According to Marshall, AIB has invested heavily in its sales teams in order to focus them on the community’s needs, meaning that sales leads can offer more sales opportunities through strong customer engagement.

Marshall said that the biggest challenge, as was picked up on by D’Ammassa and Wraith-Carter, was a technological one and that it was important not to lose sight of the customer.

“Is the human dimension going to be lost? We put the customer first, simple and efficient, and as with regards to corporate ideals, talent and culture is key.”

As for answering the question posed by Wraith-Carter concerning raising awareness in SMEs about the leasing market, Marshall said: “Digital advertising is going to overtake TV advertising this year in terms of reach.

“One in every six minutes on the internet is spent on Facebook. That’s an amazingly powerful tool for spreading the message about our businesses.”

Group Q&A

Tarun Mistry opened the group Q&A session: “I wanted to set the scene as to how important the SME market is to the UK economy.

“There are lots of definitions of an SME from a financial perspective. Generally they are around the number of employees or turnover, and there are different definitions of SME within the HMRC, with the department for Business, Innovation and Skills, with Companies House; and then the EU definition of SMEs is split into three: one for micro, one for small and one for medium businesses.

“SMEs represent over 5m companies in the UK market, over 99% of all private registered companies, and they are spread across all sectors,” Mistry continued.

“They represent 60% of private sector employees, almost 16m people across the country, with London and the South East holding the highest concentration. The gross value-add they make to the national economy is over 50%.

“Eighty percent of SMEs still attend the four main high street banks, and the BBB statistics show that the amount of lending to SMEs by the main banks between 2012 and 2015 is in decline. The asset finance market and peer-to-peer lenders have been increasing their lending.

“It’s clear that the SME market is now approaching alternative things in terms of finance for their funding needs as the banks fall away.”

Mistry covered the form and changes in the market’s funding, including the growth of PE funds, VC-backed SMEs and debt funding, which is common in the US and may grow in the UK as a result of the decline in bank funding.

He said that the FLA was looking into more options for VC-backed debt funding, which enables SMEs to get past the grass-roots lending stage and grow into a scalable operation.

Locke Lord partner Jo Davis chaired the breakout session that also included Simon Goldie, head of asset finance at the FLA, Bernard Skivington, director of wholesale solutions at the British Business Bank, and Stuart Hall, regional sales manager UK and Ireland at Cisco Capital.

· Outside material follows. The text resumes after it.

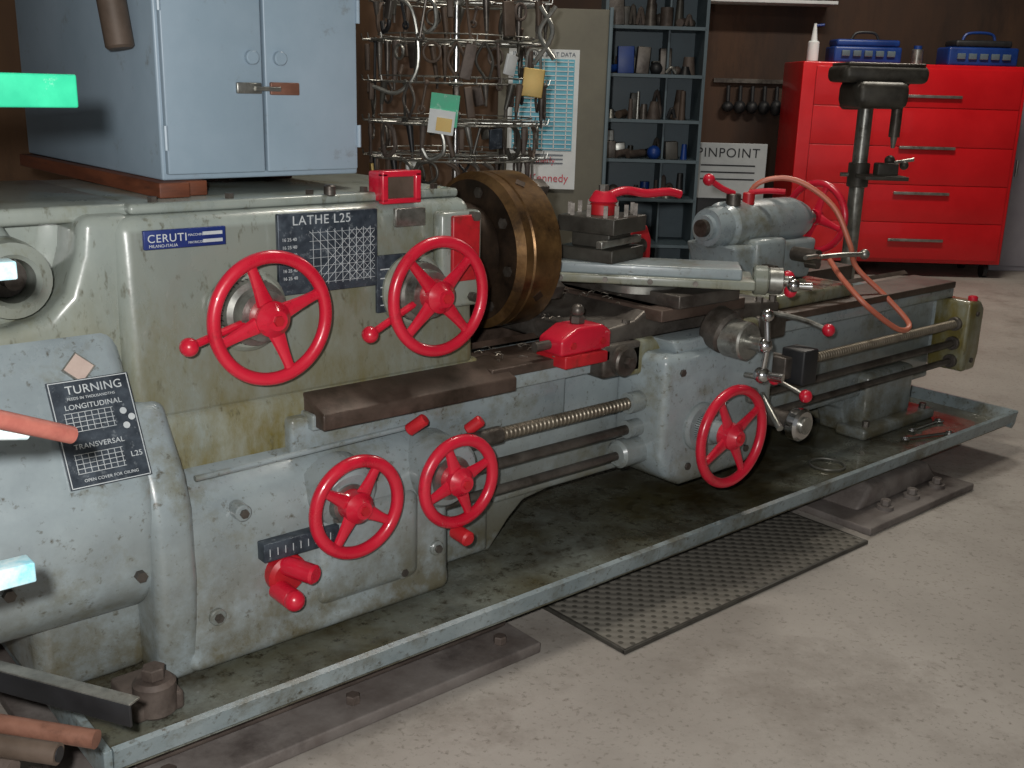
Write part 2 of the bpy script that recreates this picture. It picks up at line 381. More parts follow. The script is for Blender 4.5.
def plate(part,c,w,h,tilt,txts,m=LBK,ang=0):
    mt=Matrix.Translation(c)@Euler((math.pi/2-tilt,0,0)).to_matrix().to_4x4()@Matrix.Rotation(ang,4,'Z')
    b=bmesh.new();bmesh.ops.create_cube(b,size=1)
    for v in b.verts: v.co=V((v.co.x*w,v.co.y*h,v.co.z*.006))
    b.transform(mt);part.add(b,m)
    for tx,x,y,s_ in txts: part.TXT(tx,None,None,s_,LBT,space=1.05,mt=mt@Matrix.Translation((x,y,.0035)))
    return mt
tl=math.atan2(.14,.27)
mt=plate(t,(.797,2.362,.812),.185,.25,tl,[("TURNING",-.055,.092,.028),("FEEDS IN THOUSANDTHS",-.055,.078,.009),("LONGITUDINAL",-.065,.056,.017),("TRANSVERSAL",-.065,-.036,.017),("L25",.055,-.075,.018),("OPEN COVER FOR OILING",-.06,-.112,.010)])
for gy in (.004,-.092):
    for i in range(5):
        b=bmesh.new();bmesh.ops.create_cube(b,size=1)
        for v in b.verts: v.co=V((v.co.x*.11,v.co.y*.0012,v.co.z*.001))+V((-.015,gy+.011*i,.004))
        b.transform(mt);t.add(b,LBT)
    for i in range(8):
        b=bmesh.new();bmesh.ops.create_cube(b,size=1)
        for v in b.verts: v.co=V((v.co.x*.0012,v.co.y*.044,v.co.z*.001))+V((-.068+.0148*i,gy+.022,.004))
        b.transform(mt);t.add(b,LBT)
for sx_,sy_,w_,h_ in ((0,.122,.18,.002),(0,-.122,.18,.002),(.089,0,.002,.244),(-.089,0,.002,.244)):
    b=bmesh.new();bmesh.ops.create_cube(b,size=1)
    for v in b.verts: v.co=V((v.co.x*w_,v.co.y*h_,v.co.z*.001))+V((sx_,sy_,.0035))
    b.transform(mt);t.add(b,LBT)
for a_,b_ in ((.062,.035),(.078,.018),(.062,0)):
    b=bmesh.new();bmesh.ops.create_circle(b,cap_ends=True,segments=16,radius=.008);b.transform(mt@Matrix.Translation((a_,b_,.0042)));t.add(b,LBT)
plate(t,(.785,2.433,.945),.055,.055,tl,[],STL,math.pi/4)
plate(t,(.785,2.4315,.946),.048,.048,tl,[],PNK,math.pi/4)
t.done()
# ---- chuck and spindle
t=Part("chuck",LA)
cy,cz=2.75,1.065
cx=2.185
t.C((1.95,cy,cz),(cx,cy,cz),.16,BRD,n=40,bev=.01)
t.REV([(0,0),(.10,0),(.235,0),(.26,.02),(.26,.05),(.255,.055),(.26,.06),(.26,.17),(.25,.18),(.08,.18),(.07,.16),(0,.16)],(cx,cy,cz),(1,0,0),BRS,72)
t.REV([(.235,-.001),(.11,-.001)],(cx,cy,cz),(1,0,0),BRD,60)
for i in range(4):
    a=i*math.pi/2+.5
    e=V((0,math.cos(a),math.sin(a)))
    ctr=V((cx+.19,cy,cz))+e*.16
    t.B(ctr,(.05,.2,.05),STD,.005,(a,0,0))
    t.C(V((cx+.10,cy,cz))+e*.24,V((cx+.10,cy,cz))+e*.263,.022,BRD,n=4)
for i in range(8):
    a=i*math.pi/4+.2;e=V((0,math.cos(a),math.sin(a)))
    t.C(V((cx-.01,cy,cz))+e*.2,V((cx+.005,cy,cz))+e*.2,.018,STD,n=6)
t.done()
t=Part("leadscrew_and_rods",LA)
prof=[(0,0)]
x=0
while x<3.0:
    prof+=[(.018,x),(.021,x+.003),(.021,x+.011),(.018,x+.014)];x+=.017
prof+=[(0,3.02)]
t.REV(prof,(1.74,2.30,.592),(1,0,0),SCR,16)
t.C((1.74,2.30,.50),(4.75,2.30,.50),.017,STD,n=20)
t.C((1.74,2.30,.415),(4.75,2.30,.415),.015,STD,n=20)
t.C((1.76,2.30,.592),(1.95,2.30,.592),.027,STD,n=20,bev=.003)
t.done()
t=Part("end_bracket",LA)
t.PR([(4.70,.37),(4.82,.37),(4.84,.45),(4.84,.66),(4.80,.70),(4.70,.70)],1,2.24,2.42,PH,.015)
for z in (.415,.5,.592): t.C((4.68,2.30,z),(4.71,2.30,z),.032,STD,n=20,bev=.003)
t.C((4.77,2.27,.69),(4.77,2.27,.72),.022,RED,bev=.006)
for z in (.42,.64): t.C((4.77,2.245,z),(4.77,2.232,z),.012,STD,n=6)
t.done()
t=Part("saddle",LA)
t.PR([(2.36,.775),(3.35,.775),(3.35,.84),(3.1,.86),(3.02,.90),(2.62,.90),(2.55,.86),(2.36,.84)],1,2.33,3.12,STD,.012)
t.X(2.5,3.2,2.30,2.42,.68,.80,PH,.02)
t.X(2.38,2.56,2.30,2.40,.69,.80,STD,.015)
t.C((2.46,2.32,.745),(2.46,2.27,.745),.05,STD,bev=.006,n=28);t.C((2.46,2.28,.745),(2.46,2.25,.745),.02,STD,n=6)
t.X(3.2,3.38,2.31,2.40,.70,.80,STD,.015)
for x in (2.4,2.52,3.24,3.32): t.C((x,2.345,.84),(x,2.345,.865),.014,STD,n=6)
t.done()
t=Part("apron",LA)
t.PR([(2.56,.76),(2.56,.40),(2.60,.33),(2.68,.29),(3.02,.29),(3.12,.34),(3.16,.45),(3.16,.72),(3.10,.76)],1,2.19,2.42,PA,.03,5)
t.PR([(2.62,.80),(2.66,.74),(3.05,.74),(3.08,.80)],1,2.22,2.42,PA,.012)
t.C((2.50,2.30,.592),(2.58,2.30,.592),.035,PA,n=24);t.C((2.50,2.30,.5),(2.58,2.30,.5),.03,PA,n=24)
t.C((2.46,2.30,.42),(2.58,2.30,.42),.048,PA,n=28,bev=.01)
t.C((2.75,2.2,.495),(2.75,2.17,.495),.085,PA,n=36,bev=.01)
for x,z in ((2.64,.70),(3.08,.68),(2.7,.36),(3.02,.36)): t.C((x,2.2,z),(x,2.182,z),.013,STD,n=6)
t.C((3.02,2.2,.56),(3.02,2.17,.56),.03,STL,bev=.005)
t.C((3.12,2.19,.47),(3.12,2.06,.47),.035,STD,bev=.006);t.C((3.12,2.07,.47),(3.12,2.02,.47),.06,CHR,n=36,bev=.01);t.C((3.12,2.02,.47),(3.12,2.01,.47),.03,STL,n=36)
t.C((3.09,2.19,.55),(3.02,2.05,.47),.012,STL)
t.X(3.20,3.29,2.10,2.2,.58,.71,BLK,.008);t.X(3.16,3.22,2.15,2.3,.6,.68,STD,.006)
t.C((2.98,2.2,.64),(3.0,2.08,.645),.010,STL);t.S((3.0,2.08,.645),.02,RED)
t.C((3.16,2.2,.60),(3.17,2.06,.56),.010,STL);t.S((3.17,2.06,.56),.024,RED)
t.TUBE([(3.3,2.34,.80),(3.34,2.22,.79),(3.36,2.14,.77)],.01,STL);t.S((3.365,2.12,.765),.024,RED)
t.done()
t=Part("cross_slide",LA)
t.X(2.66,2.98,2.24,3.1,.90,.945,STD,.006)
t.X(2.60,3.04,2.26,3.05,.86,.90,WAY,.005)
t.C((2.84,2.24,.83),(2.84,2.16,.81),.075,STD,n=36,bev=.01)
t.C((2.84,2.17,.80),(2.84,2.08,.80),.065,STL,n=40,bev=.006)
t.C((2.84,2.08,.80),(2.84,2.02,.80),.025,STL)
t.TUBE([(2.84,2.02,.70),(2.84,2.01,.80),(2.84,2.02,.89)],.010,CHR,n=12)
t.S((2.84,2.02,.80),.026,CHR);t.S((2.84,2.02,.90),.022,CHR);t.S((2.84,2.02,.70),.028,CHR)
t.C((2.84,2.02,.70),(2.86,1.95,.70),.012,CHR,r2=.016)
t.REV([(0,0),(.15,0),(.15,.025),(.135,.03),(.13,.04),(0,.04)],(2.74,2.5,.93),(0,0,1),STL,48)
t.done()
t=Part("compound_slide",LA)
A=V((2.42,2.76,0));Bp=V((2.95,2.17,0));dv=(Bp-A).normalized();nv=V((-dv.y,dv.x,0));ang=math.atan2(dv.y,dv.x);mid=(A+Bp)/2;LL=(Bp-A).length
t.B(mid+V((0,0,.980)),(LL,.22,.03),PH,.006,(0,0,ang))
t.B(mid-dv*.02+V((0,0,1.012)),(LL*.94,.18,.038),PA,.008,(0,0,ang))
e=Bp+V((0,0,.985))
t.C(e,e+dv*.05,.05,PH,bev=.006);t.C(e+dv*.05,e+dv*.10,.045,STL,bev=.004);t.C(e+dv*.1,e+dv*.13,.018,STL)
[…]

Skivington, formerly of Barclays Asset Finance, talked about the distinct under-investment by SMEs in the UK.

“You compare that space with France and Germany where asset finance penetration is much higher – 60% higher in France; in the UK it’s less than 40%.

“Asset finance is absolutely crucial in addressing that shortfall in funding in the UK, which is why the BBB highlighted it in its recent report, the SME Finance Monitor.”

Skivington also referenced research by Siemens. “By 2018, there will be €10bn locked up in trapped liquidity, because people have used their own resources to invest in assets.

“And then, of course,our own SME finance monitor report talked about the billions in cash sat in bank accounts for SMEs, which is a problem, as there are still working capital issues.

“There is absolutely something that the asset finance sector can do about this, through the refinancing of assets and the support of the SME sector,” said Skivington.